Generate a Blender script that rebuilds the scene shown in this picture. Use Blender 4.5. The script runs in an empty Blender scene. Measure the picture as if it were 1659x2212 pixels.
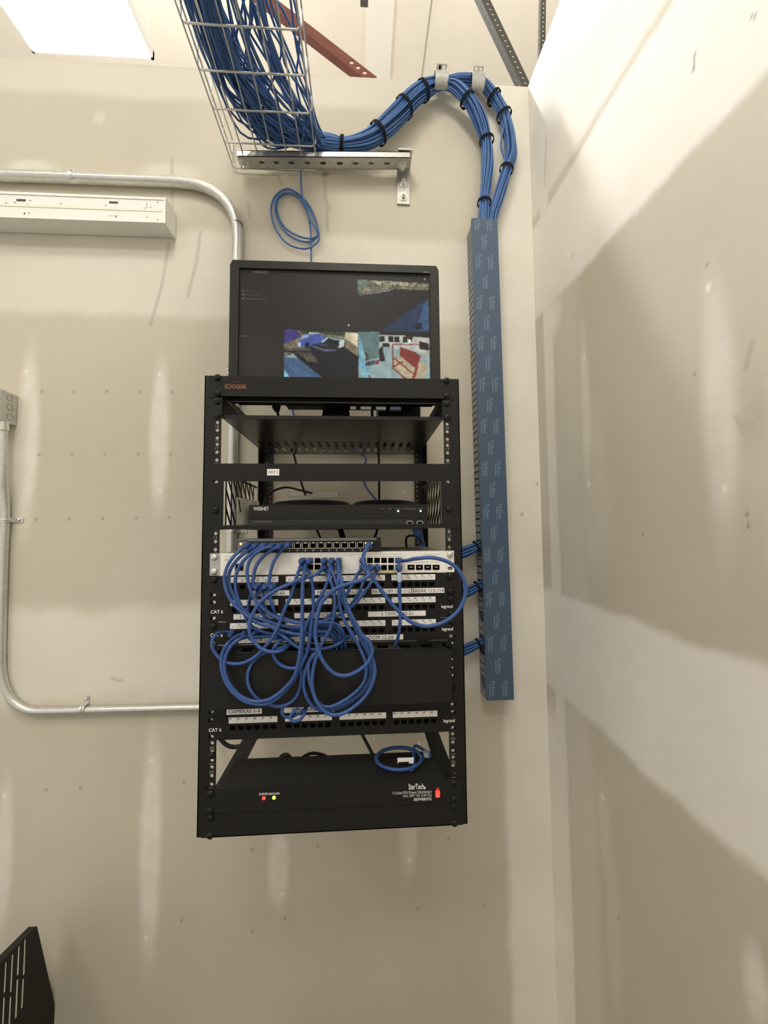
import bpy, math, random
import numpy as np
from mathutils import Vector, Matrix
random.seed(7); rng = np.random.default_rng(7)
SC = bpy.context.scene; COL = SC.collection
PI = math.pi
EZ = 1.8                                   # eye height above the floor; h below means height relative to the eye
U = .04445; H0 = .18835                    # one rack unit; h of the bottom of unit 18
RM = np.array([[0.99840366, -0.05584722, -0.00843886], [-0.00524262, 0.05713287, -0.99835282], [0.05623737, 0.99680335, 0.05674888]])
FP = 844.158
YF, YW, XR, WT = .788, 1.248, .5865, 1.556   # rack front, back wall, right wall, wall top (relative)

def un(px, py, Y=None, X=None, h=None):
    d = RM.T @ np.array([(px-829.5)/FP, (py-1106)/FP, 1.])
    t = Y/d[1] if Y is not None else (X/d[0] if X is not None else h/d[2])
    q = d*t
    return Vector((q[0], q[1], q[2]+EZ))
def V(x, y, h): return Vector((x, y, h+EZ))
def ub(n): return H0+(n-18)*U              # h of the bottom of unit n

# ------------------------------------------------------------------ materials
MATS = {}
def mat(name, col, rough=.5, metal=0., bump=0., bscale=200., var=0., emit=None, es=0., alpha=None, trans=0., coat=0.):
    if name in MATS: return MATS[name]
    m = bpy.data.materials.new(name); m.use_nodes = True
    nt = m.node_tree; b = nt.nodes['Principled BSDF']
    b.inputs['Base Color'].default_value = (*col, 1); b.inputs['Roughness'].default_value = rough; b.inputs['Metallic'].default_value = metal
    if max(col) < .03 and rough > .2: b.inputs['Specular IOR Level'].default_value = .28
    if coat: b.inputs['Coat Weight'].default_value = coat
    if trans: b.inputs['Transmission Weight'].default_value = trans
    if emit: b.inputs['Emission Color'].default_value = (*emit, 1); b.inputs['Emission Strength'].default_value = es
    if bump or var:
        tc = nt.nodes.new('ShaderNodeTexCoord'); n = nt.nodes.new('ShaderNodeTexNoise')
        n.inputs['Scale'].default_value = bscale; n.inputs['Detail'].default_value = 4
        nt.links.new(tc.outputs['Object'], n.inputs['Vector'])
        if bump:
            bp = nt.nodes.new('ShaderNodeBump'); bp.inputs['Strength'].default_value = bump; bp.inputs['Distance'].default_value = .002
            nt.links.new(n.outputs['Fac'], bp.inputs['Height']); nt.links.new(bp.outputs['Normal'], b.inputs['Normal'])
        if var:
            mr = nt.nodes.new('ShaderNodeMapRange'); mr.inputs['From Min'].default_value = .3; mr.inputs['From Max'].default_value = .7
            mr.inputs['To Min'].default_value = 1-var; mr.inputs['To Max'].default_value = 1+var
            nt.links.new(n.outputs['Fac'], mr.inputs['Value'])
            mx = nt.nodes.new('ShaderNodeMix'); mx.data_type = 'RGBA'; mx.blend_type = 'MULTIPLY'; mx.inputs['Factor'].default_value = 1
            mx.inputs['A'].default_value = (*col, 1); nt.links.new(mr.outputs['Result'], mx.inputs['B']); nt.links.new(mx.outputs['Result'], b.inputs['Base Color'])
    MATS[name] = m; return m
BLK = mat('black_powder_coat', (.0100, .0092, .0085), .42, bump=.15, bscale=900)
BLK2 = mat('black_plastic', (.010, .010, .0105), .38)
BLK3 = mat('matte_black_cover', (.0100, .0092, .0088), .6, bump=.2, bscale=700)
GLOSS = mat('glossy_black_strip', (.006, .006, .007), .08)
VOID = mat('dark_cavity', (.003, .003, .003), .8)
CORD = mat('black_rubber', (.009, .009, .009), .55)
BLUE = mat('blue_jacket', (.032, .088, .285), .42, var=.10, bscale=30)
BLUE2 = mat('blue_riser_jacket', (.052, .140, .36), .45, var=.12, bscale=25)
BOOT = mat('blue_moulded_boot', (.030, .078, .25), .5)
GALV = mat('galvanised_steel', (.50, .50, .47), .38, .75, bump=.15, bscale=120, var=.14)
ZINC = mat('bright_zinc', (.72, .71, .66), .28, .85)
EMT = mat('steel_conduit', (.60, .60, .56), .36, .65, bump=.1, bscale=90, var=.08)
WIRE = mat('zinc_wire', (.55, .55, .54), .33, .8)
WHT = mat('white_enamel', (.80, .79, .74), .4)
CISW = mat('pale_grey_enamel', (.86, .84, .78), .35, var=.03, bscale=60)
PAPER = mat('white_label_tape', (.88, .86, .83), .55)
INK = mat('black_ink', (.012, .012, .012), .6)
PENCIL = mat('pen_ink', (.16, .15, .17), .7)
WINK = mat('white_print', (.75, .75, .73), .5)
GINK = mat('grey_print', (.28, .27, .26), .5)
ORNG = mat('orange_print', (.30, .105, .055), .5)
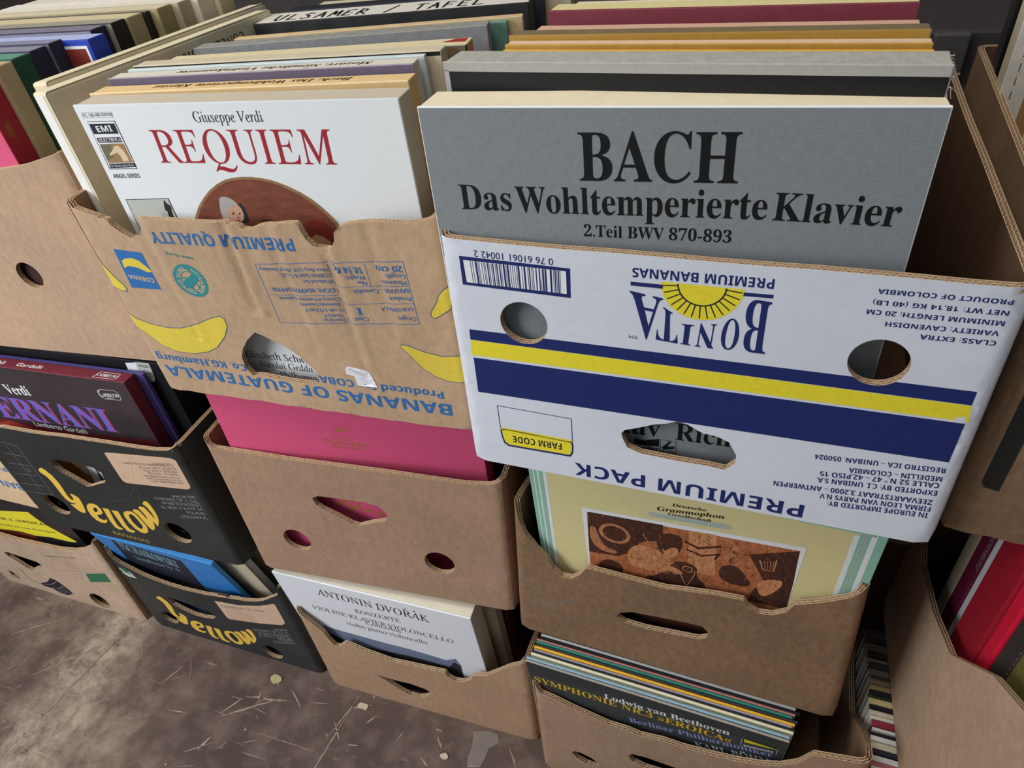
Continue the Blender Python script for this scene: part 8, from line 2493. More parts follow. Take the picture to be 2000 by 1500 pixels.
▬▬▬
Written problem :: Leave the pictures out and reproduce each record exactly as written.

Task solution ::
Generate a Blender script that rebuilds the scene shown in this picture. Use Blender 4.5. The script runs in an empty Blender scene. Measure the picture as if it were 1659x2212 pixels.
import bpy, math, random
import numpy as np
from mathutils import Vector, Matrix
random.seed(7); rng = np.random.default_rng(7)
SC = bpy.context.scene; COL = SC.collection
PI = math.pi
EZ = 1.8                                   # eye height above the floor; h below means height relative to the eye
U = .04445; H0 = .18835                    # one rack unit; h of the bottom of unit 18
RM = np.array([[0.99840366, -0.05584722, -0.00843886], [-0.00524262, 0.05713287, -0.99835282], [0.05623737, 0.99680335, 0.05674888]])
FP = 844.158
YF, YW, XR, WT = .788, 1.248, .5865, 1.556   # rack front, back wall, right wall, wall top (relative)

def un(px, py, Y=None, X=None, h=None):
    d = RM.T @ np.array([(px-829.5)/FP, (py-1106)/FP, 1.])
    t = Y/d[1] if Y is not None else (X/d[0] if X is not None else h/d[2])
    q = d*t
    return Vector((q[0], q[1], q[2]+EZ))
def V(x, y, h): return Vector((x, y, h+EZ))
def ub(n): return H0+(n-18)*U              # h of the bottom of unit n

# ------------------------------------------------------------------ materials
MATS = {}
def mat(name, col, rough=.5, metal=0., bump=0., bscale=200., var=0., emit=None, es=0., alpha=None, trans=0., coat=0.):
    if name in MATS: return MATS[name]
    m = bpy.data.materials.new(name); m.use_nodes = True
    nt = m.node_tree; b = nt.nodes['Principled BSDF']
    b.inputs['Base Color'].default_value = (*col, 1); b.inputs['Roughness'].default_value = rough; b.inputs['Metallic'].default_value = metal
    if max(col) < .03 and rough > .2: b.inputs['Specular IOR Level'].default_value = .28
    if coat: b.inputs['Coat Weight'].default_value = coat
    if trans: b.inputs['Transmission Weight'].default_value = trans
    if emit: b.inputs['Emission Color'].default_value = (*emit, 1); b.inputs['Emission Strength'].default_value = es
    if bump or var:
        tc = nt.nodes.new('ShaderNodeTexCoord'); n = nt.nodes.new('ShaderNodeTexNoise')
        n.inputs['Scale'].default_value = bscale; n.inputs['Detail'].default_value = 4
        nt.links.new(tc.outputs['Object'], n.inputs['Vector'])
        if bump:
            bp = nt.nodes.new('ShaderNodeBump'); bp.inputs['Strength'].default_value = bump; bp.inputs['Distance'].default_value = .002
            nt.links.new(n.outputs['Fac'], bp.inputs['Height']); nt.links.new(bp.outputs['Normal'], b.inputs['Normal'])
        if var:
            mr = nt.nodes.new('ShaderNodeMapRange'); mr.inputs['From Min'].default_value = .3; mr.inputs['From Max'].default_value = .7
            mr.inputs['To Min'].default_value = 1-var; mr.inputs['To Max'].default_value = 1+var
            nt.links.new(n.outputs['Fac'], mr.inputs['Value'])
            mx = nt.nodes.new('ShaderNodeMix'); mx.data_type = 'RGBA'; mx.blend_type = 'MULTIPLY'; mx.inputs['Factor'].default_value = 1
            mx.inputs['A'].default_value = (*col, 1); nt.links.new(mr.outputs['Result'], mx.inputs['B']); nt.links.new(mx.outputs['Result'], b.inputs['Base Color'])
    MATS[name] = m; return m
BLK = mat('black_powder_coat', (.0100, .0092, .0085), .42, bump=.15, bscale=900)
BLK2 = mat('black_plastic', (.010, .010, .0105), .38)
BLK3 = mat('matte_black_cover', (.0100, .0092, .0088), .6, bump=.2, bscale=700)
GLOSS = mat('glossy_black_strip', (.006, .006, .007), .08)
VOID = mat('dark_cavity', (.003, .003, .003), .8)
CORD = mat('black_rubber', (.009, .009, .009), .55)
BLUE = mat('blue_jacket', (.032, .088, .285), .42, var=.10, bscale=30)
BLUE2 = mat('blue_riser_jacket', (.052, .140, .36), .45, var=.12, bscale=25)
BOOT = mat('blue_moulded_boot', (.030, .078, .25), .5)
GALV = mat('galvanised_steel', (.50, .50, .47), .38, .75, bump=.15, bscale=120, var=.14)
ZINC = mat('bright_zinc', (.72, .71, .66), .28, .85)
EMT = mat('steel_conduit', (.60, .60, .56), .36, .65, bump=.1, bscale=90, var=.08)
WIRE = mat('zinc_wire', (.55, .55, .54), .33, .8)
WHT = mat('white_enamel', (.80, .79, .74), .4)
CISW = mat('pale_grey_enamel', (.86, .84, .78), .35, var=.03, bscale=60)
PAPER = mat('white_label_tape', (.88, .86, .83), .55)
INK = mat('black_ink', (.012, .012, .012), .6)
PENCIL = mat('pen_ink', (.16, .15, .17), .7)
WINK = mat('white_print', (.75, .75, .73), .5)
GINK = mat('grey_print', (.28, .27, .26), .5)
ORNG = mat('orange_print', (.30, .105, .055), .5)
Continue the Blender Python script for this scene: part 8, from line 2493. More parts follow. Take the picture to be 2000 by 1500 pixels.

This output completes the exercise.